STATED TASK — Check each line of the records below and collect those that include the word "this".

─── TASK DATA ───

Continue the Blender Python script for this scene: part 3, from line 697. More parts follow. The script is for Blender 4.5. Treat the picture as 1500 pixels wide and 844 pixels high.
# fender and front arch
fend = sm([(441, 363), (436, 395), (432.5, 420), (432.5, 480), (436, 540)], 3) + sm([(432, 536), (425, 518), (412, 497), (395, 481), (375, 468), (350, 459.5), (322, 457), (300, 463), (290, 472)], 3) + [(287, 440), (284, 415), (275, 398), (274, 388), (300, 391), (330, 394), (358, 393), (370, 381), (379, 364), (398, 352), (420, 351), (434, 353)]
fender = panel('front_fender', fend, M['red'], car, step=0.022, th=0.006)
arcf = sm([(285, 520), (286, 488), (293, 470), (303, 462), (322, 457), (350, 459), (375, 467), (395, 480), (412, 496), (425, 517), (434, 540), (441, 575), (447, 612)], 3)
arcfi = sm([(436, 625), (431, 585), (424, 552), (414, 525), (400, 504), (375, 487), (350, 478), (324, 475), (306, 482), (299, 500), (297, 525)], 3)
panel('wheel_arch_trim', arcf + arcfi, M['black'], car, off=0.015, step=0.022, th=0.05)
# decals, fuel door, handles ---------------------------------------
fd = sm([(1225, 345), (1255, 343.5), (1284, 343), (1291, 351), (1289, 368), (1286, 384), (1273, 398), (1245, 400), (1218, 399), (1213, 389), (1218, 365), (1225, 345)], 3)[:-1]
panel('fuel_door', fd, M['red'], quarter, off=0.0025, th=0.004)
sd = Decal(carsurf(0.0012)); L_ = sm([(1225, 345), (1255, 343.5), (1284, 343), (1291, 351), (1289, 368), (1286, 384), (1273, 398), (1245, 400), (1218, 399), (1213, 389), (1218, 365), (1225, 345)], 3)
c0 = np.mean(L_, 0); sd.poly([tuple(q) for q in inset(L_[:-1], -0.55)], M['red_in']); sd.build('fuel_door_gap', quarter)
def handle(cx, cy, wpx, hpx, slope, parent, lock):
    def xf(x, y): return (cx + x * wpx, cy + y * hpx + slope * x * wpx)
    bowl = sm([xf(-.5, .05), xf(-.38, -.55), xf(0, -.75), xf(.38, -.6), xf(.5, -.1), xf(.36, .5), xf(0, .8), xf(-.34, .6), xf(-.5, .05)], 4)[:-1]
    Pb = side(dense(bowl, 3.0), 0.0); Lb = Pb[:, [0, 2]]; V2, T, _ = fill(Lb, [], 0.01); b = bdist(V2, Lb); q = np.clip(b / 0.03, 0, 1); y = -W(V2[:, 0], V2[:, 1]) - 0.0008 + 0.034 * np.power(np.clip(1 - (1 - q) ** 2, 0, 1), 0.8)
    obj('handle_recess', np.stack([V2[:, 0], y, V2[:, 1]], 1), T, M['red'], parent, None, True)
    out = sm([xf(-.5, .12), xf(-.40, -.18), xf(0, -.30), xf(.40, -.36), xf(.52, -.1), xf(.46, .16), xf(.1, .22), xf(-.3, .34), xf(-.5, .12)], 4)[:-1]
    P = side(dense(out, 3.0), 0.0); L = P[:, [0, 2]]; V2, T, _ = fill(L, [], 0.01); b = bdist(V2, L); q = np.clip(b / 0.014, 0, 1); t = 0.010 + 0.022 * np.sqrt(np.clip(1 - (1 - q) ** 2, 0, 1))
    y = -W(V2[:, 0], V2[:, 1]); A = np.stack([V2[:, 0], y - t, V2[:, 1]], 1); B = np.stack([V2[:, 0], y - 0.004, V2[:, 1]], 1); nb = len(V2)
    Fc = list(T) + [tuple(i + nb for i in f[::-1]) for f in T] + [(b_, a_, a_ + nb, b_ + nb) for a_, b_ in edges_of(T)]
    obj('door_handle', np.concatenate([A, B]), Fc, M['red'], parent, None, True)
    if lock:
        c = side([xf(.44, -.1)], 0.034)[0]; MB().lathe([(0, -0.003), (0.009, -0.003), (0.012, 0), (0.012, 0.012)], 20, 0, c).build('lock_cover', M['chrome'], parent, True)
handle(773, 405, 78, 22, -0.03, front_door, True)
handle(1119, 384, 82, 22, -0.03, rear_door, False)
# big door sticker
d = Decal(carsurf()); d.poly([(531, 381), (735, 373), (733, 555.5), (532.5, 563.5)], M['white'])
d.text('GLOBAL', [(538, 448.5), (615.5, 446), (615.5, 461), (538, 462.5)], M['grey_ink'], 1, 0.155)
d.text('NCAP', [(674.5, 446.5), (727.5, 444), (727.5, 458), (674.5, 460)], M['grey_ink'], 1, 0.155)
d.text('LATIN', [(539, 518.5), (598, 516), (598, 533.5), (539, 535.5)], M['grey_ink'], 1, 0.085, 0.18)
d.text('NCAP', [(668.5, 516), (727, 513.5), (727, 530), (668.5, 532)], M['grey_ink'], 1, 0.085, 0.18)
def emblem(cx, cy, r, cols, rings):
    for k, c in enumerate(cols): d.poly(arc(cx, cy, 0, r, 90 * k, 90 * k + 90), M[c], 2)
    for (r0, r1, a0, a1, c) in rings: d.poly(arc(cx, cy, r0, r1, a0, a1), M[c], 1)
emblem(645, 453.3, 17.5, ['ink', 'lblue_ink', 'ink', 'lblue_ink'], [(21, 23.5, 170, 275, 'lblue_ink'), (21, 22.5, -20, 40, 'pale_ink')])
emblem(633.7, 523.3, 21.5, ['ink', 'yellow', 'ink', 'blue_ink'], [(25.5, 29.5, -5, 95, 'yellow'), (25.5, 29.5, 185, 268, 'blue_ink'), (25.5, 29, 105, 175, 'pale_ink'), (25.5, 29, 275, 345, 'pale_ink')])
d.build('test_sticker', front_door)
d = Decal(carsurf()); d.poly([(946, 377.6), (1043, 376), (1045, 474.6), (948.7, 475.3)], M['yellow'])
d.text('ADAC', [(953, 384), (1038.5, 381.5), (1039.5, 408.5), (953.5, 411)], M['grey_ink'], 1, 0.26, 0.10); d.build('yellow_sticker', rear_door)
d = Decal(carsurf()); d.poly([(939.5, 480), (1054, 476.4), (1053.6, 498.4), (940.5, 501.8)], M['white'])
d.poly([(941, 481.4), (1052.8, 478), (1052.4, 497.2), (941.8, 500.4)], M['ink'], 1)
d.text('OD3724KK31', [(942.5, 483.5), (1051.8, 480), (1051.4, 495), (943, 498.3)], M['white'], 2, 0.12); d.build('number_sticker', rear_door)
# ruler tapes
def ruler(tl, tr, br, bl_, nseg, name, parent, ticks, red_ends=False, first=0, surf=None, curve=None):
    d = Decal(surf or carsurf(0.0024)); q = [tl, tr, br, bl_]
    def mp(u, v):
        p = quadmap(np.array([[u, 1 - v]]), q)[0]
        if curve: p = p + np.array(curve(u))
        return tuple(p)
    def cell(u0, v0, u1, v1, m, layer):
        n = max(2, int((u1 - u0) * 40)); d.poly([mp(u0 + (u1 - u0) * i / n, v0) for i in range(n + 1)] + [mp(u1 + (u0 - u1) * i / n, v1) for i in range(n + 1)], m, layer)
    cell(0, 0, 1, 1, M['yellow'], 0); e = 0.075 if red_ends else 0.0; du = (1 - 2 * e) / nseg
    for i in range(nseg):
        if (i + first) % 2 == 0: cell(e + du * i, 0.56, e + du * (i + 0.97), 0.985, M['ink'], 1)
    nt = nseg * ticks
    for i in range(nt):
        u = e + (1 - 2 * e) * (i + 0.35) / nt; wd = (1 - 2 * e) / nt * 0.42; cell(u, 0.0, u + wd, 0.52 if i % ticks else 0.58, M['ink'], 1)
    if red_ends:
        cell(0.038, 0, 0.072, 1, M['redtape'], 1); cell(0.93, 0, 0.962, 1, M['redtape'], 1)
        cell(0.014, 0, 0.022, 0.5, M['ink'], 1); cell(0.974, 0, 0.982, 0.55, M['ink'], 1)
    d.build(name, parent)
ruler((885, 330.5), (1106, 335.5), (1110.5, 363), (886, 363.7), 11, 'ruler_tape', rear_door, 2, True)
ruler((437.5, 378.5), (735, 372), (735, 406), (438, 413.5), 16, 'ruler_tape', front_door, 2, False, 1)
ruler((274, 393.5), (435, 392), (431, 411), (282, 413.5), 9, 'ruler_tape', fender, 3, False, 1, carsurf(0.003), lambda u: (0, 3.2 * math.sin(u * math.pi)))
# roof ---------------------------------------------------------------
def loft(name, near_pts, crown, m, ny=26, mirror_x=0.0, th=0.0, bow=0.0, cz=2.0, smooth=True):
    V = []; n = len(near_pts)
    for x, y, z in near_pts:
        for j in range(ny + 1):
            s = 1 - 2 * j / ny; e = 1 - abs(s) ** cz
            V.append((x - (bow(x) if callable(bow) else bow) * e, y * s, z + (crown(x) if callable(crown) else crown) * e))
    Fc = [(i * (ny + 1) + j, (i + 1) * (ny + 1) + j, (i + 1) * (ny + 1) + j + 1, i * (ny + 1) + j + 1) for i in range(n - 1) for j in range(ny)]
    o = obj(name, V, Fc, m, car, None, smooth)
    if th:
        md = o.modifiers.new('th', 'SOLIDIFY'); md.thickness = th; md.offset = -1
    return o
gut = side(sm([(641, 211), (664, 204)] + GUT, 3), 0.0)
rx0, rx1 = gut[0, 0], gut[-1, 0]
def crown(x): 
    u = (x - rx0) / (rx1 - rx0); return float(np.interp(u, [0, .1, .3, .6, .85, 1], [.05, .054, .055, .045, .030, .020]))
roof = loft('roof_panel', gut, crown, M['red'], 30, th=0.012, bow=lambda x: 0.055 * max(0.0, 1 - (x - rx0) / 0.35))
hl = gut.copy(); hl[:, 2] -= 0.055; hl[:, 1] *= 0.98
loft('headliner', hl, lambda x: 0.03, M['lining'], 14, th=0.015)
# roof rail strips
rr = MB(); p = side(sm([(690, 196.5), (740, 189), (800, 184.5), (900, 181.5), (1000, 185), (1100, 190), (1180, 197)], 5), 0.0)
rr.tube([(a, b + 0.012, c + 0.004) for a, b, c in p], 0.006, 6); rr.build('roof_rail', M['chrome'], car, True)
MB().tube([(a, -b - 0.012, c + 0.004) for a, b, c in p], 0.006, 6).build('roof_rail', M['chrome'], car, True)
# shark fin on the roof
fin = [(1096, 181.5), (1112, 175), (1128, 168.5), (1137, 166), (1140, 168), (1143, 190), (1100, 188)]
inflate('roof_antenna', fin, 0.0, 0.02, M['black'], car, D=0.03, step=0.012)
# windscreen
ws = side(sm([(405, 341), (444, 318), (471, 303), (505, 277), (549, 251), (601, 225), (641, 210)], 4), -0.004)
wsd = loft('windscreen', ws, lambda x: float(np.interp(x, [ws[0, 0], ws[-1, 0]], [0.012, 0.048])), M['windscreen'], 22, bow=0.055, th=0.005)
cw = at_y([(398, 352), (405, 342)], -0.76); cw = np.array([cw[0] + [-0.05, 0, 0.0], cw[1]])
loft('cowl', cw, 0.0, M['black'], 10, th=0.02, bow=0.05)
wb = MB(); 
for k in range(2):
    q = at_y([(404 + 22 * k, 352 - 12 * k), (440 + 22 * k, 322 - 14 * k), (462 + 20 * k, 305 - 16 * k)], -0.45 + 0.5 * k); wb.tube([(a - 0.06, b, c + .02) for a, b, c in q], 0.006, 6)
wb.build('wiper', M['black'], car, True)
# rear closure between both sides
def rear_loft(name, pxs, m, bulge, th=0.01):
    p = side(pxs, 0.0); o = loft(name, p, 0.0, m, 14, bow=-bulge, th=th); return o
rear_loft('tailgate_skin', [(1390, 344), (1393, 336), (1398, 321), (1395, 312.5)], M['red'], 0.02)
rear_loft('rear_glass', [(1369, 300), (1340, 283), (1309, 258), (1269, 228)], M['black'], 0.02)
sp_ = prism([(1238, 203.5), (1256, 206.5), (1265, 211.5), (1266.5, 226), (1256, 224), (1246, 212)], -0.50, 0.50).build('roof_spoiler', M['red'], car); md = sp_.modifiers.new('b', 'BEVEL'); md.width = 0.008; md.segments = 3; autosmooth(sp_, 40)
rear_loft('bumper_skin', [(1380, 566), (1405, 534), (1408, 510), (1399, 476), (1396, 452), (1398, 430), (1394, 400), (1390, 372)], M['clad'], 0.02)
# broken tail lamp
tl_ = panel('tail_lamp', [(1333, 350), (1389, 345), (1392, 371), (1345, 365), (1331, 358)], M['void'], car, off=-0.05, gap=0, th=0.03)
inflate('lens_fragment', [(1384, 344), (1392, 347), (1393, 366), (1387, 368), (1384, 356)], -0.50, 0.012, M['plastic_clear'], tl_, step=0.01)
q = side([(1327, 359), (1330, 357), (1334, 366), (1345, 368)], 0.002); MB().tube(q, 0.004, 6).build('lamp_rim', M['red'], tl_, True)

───
─── TASK DATA ───

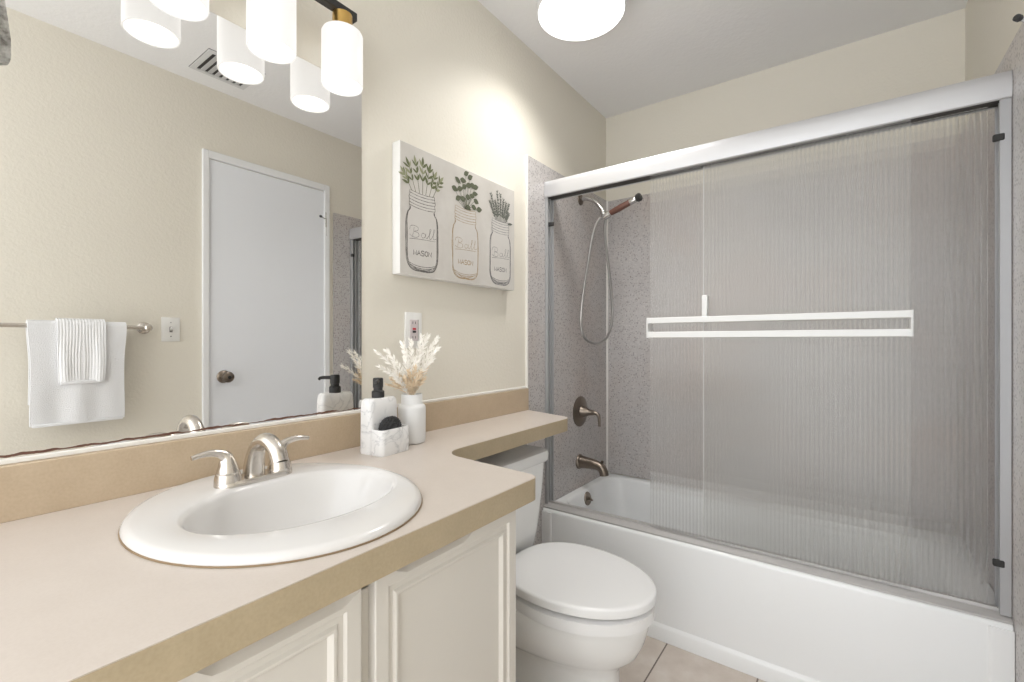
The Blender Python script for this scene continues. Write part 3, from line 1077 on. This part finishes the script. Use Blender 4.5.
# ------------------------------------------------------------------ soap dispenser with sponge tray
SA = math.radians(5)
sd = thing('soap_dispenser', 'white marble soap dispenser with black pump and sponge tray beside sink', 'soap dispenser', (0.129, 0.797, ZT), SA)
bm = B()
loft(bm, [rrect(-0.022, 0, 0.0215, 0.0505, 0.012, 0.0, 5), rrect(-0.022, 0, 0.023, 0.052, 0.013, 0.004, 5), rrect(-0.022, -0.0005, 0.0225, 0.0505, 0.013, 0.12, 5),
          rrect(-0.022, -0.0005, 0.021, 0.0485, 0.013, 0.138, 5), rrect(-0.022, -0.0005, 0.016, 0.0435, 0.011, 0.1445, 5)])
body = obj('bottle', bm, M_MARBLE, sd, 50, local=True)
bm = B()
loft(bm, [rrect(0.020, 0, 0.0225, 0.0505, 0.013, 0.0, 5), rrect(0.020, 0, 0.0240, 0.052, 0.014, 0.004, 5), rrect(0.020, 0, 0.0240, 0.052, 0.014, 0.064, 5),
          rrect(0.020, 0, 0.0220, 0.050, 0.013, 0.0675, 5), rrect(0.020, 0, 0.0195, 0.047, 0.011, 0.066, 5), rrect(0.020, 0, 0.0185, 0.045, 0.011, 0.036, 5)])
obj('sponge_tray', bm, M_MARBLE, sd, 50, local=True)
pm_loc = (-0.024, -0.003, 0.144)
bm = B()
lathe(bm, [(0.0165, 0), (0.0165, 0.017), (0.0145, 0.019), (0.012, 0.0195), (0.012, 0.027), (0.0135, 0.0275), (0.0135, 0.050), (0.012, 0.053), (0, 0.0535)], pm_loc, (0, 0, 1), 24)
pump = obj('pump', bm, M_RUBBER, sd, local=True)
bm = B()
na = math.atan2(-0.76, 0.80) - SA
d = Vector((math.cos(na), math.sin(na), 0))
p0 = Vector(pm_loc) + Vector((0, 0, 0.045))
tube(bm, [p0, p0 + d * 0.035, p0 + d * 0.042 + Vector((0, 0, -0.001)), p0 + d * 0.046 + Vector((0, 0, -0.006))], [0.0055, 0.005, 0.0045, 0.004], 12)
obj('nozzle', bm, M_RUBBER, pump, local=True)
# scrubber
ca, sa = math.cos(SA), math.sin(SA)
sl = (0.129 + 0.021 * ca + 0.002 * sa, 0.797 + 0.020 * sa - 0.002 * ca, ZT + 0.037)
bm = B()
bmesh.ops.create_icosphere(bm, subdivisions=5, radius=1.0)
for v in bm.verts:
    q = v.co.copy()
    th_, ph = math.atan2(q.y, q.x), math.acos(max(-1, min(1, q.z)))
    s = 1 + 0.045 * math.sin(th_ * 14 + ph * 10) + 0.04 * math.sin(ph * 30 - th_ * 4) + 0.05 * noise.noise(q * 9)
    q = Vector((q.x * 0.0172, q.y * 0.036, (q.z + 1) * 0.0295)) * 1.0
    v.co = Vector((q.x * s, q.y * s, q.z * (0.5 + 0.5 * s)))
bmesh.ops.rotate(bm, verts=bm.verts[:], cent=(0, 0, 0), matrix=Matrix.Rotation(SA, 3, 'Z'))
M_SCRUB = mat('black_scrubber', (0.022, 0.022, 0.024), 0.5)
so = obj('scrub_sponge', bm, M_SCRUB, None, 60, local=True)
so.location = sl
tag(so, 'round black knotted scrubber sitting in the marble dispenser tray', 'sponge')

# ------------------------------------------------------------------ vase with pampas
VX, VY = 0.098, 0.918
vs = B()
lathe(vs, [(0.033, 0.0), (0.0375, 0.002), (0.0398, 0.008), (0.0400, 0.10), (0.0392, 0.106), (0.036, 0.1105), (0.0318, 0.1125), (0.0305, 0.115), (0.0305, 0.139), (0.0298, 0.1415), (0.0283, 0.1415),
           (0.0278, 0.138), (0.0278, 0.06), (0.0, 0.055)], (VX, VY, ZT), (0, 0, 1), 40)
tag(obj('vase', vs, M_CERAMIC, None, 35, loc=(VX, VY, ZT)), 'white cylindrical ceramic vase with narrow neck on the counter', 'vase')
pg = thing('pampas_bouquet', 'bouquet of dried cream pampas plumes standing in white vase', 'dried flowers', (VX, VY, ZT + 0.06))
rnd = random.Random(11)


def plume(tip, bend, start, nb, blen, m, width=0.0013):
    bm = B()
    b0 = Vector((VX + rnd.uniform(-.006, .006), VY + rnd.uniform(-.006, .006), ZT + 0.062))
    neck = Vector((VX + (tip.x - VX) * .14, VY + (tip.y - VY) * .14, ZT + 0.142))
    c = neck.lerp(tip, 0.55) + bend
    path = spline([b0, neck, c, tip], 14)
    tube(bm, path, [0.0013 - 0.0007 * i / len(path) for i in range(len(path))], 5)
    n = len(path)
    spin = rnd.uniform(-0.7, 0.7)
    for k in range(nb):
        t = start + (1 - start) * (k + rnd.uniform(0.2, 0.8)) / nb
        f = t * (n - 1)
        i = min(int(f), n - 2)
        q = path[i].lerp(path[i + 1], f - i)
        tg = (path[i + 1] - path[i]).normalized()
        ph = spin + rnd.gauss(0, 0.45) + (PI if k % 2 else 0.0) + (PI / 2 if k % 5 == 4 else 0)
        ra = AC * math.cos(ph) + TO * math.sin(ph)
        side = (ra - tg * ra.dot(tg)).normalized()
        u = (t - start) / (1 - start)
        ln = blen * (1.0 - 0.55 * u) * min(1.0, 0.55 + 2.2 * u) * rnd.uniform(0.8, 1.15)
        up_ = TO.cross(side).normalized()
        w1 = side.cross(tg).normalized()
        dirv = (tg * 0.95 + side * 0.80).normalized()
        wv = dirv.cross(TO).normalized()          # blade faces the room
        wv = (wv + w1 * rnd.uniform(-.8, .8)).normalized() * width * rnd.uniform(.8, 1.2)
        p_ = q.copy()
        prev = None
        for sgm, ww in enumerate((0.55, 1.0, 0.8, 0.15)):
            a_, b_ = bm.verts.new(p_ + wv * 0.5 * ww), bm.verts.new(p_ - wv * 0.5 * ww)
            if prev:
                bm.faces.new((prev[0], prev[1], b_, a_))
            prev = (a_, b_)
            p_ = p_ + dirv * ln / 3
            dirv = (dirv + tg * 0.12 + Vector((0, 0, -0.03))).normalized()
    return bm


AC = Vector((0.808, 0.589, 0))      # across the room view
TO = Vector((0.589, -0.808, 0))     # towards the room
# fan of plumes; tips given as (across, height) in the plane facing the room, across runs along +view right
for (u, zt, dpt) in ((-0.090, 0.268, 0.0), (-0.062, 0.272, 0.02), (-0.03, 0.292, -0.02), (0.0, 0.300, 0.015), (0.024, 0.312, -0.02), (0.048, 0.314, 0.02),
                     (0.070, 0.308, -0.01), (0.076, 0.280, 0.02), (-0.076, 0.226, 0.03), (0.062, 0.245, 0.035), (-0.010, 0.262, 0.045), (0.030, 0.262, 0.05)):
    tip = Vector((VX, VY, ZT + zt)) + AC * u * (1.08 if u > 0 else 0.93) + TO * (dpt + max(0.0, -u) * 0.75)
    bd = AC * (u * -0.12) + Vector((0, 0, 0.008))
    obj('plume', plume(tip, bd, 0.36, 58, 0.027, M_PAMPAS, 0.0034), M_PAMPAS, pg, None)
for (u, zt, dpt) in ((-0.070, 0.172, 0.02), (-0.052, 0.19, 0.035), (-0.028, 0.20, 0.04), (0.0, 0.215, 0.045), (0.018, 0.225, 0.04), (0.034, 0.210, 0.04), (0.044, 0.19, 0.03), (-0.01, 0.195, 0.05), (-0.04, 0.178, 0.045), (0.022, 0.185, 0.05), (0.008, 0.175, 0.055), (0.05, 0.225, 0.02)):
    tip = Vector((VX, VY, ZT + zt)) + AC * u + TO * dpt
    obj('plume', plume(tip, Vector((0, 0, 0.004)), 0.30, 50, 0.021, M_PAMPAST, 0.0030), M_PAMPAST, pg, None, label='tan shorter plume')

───

EXERCISE RESULT —
Continue the Blender Python script for this scene: part 3, from line 697. More parts follow. The script is for Blender 4.5. Treat the picture as 1500 pixels wide and 844 pixels high.
The Blender Python script for this scene continues. Write part 3, from line 1077 on. This part finishes the script. Use Blender 4.5.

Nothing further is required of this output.